The award, given every five years during the Baptist World
Congress, was conferred upon Lotz for a lifetime of commitment to human rights
concerns. Lotz was BWA general secretary for 19 years from 1988 until his
retirement in 2007, and served the organization for a total of 27 years.
Lotz was described as an "outstanding Baptist leader", a "persistent
human rights campaigner," a "courageous advocate," and a "visionary." The
former BWA leader was recognized for having placed human rights at the heart of
the concerns of the Baptist global organization.
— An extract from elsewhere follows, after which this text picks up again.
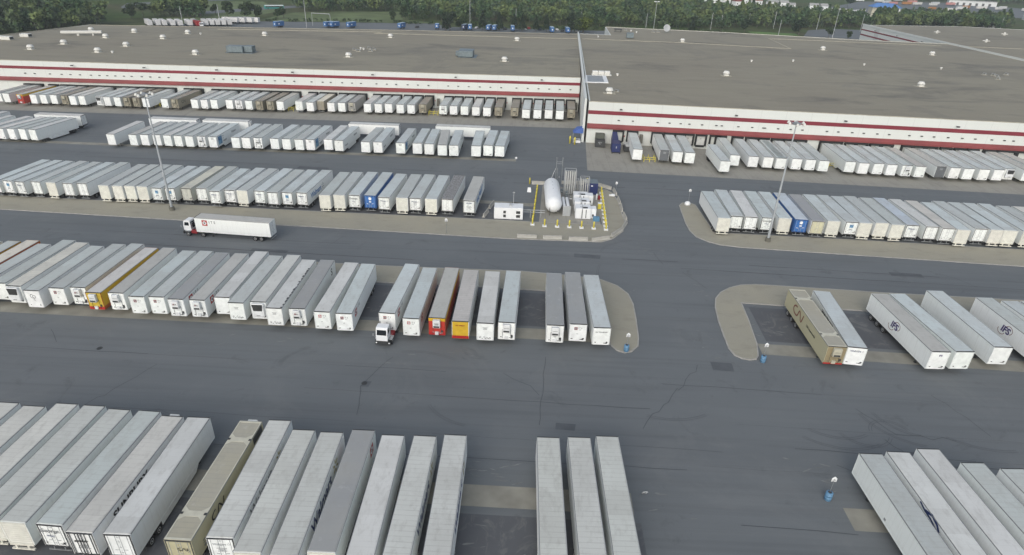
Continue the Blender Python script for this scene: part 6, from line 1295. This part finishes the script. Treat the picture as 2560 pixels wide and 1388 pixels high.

He initiated the move to
create the BWA Division of Freedom and Justice to address issues of human
rights and religious freedom and to coordinate the relationship between the BWA
and the United Nations.
He was also lauded for initiating or leading human rights
visits to several countries, meeting a number of world leaders to discuss
issues of human rights in their respective nation.
In 1999, Lotz helped plan an International Summit of
Baptists against Racism in Atlanta, Georgia, in the United States, leading to
the "Atlanta Covenant" that called on Baptists to become agents of
reconciliation and work for integrated worship, holistic evangelism, and the
elimination of unfair trade and protection of the rights of aboriginal and
tribal peoples. He helped guide the BWA in declaring a decade to promote racial
justice, beginning in 2000.
Prior to that, in 1993, the former missionary led the BWA in
the formation of a Special Commission on Baptists against Racism and Ethnic
Conflict and guided the BWA in producing the Harare Declaration in Zimbabwe
where Baptists pledged to expose and challenge the sin of racism. Described as a "friend of the needy" and "servant of the
people," the graduate of Harvard Divinity School in the United States and the
University of Hamburg in Germany was declared to be a "champion of the poor and
oppressed."
Previous recipients of the BWA Quinquennial Human
Rights Award included former United States President Jimmy Carter in 1995; Saw
Simon, founder and principal for the Kawthoolei Karen Baptist Bible School and
College in the Mae La refugee camp on the Thai-Myanmar border in 2000; and
Lauran Bethell, a global consultant for International Ministries for American
Baptist Churches USA in 2005.
The BWA also awards a yearly Human Rights Award during the
BWA Annual Gathering. First awarded in
2006 it is named the Denton and Janice Lotz Human Rights Award.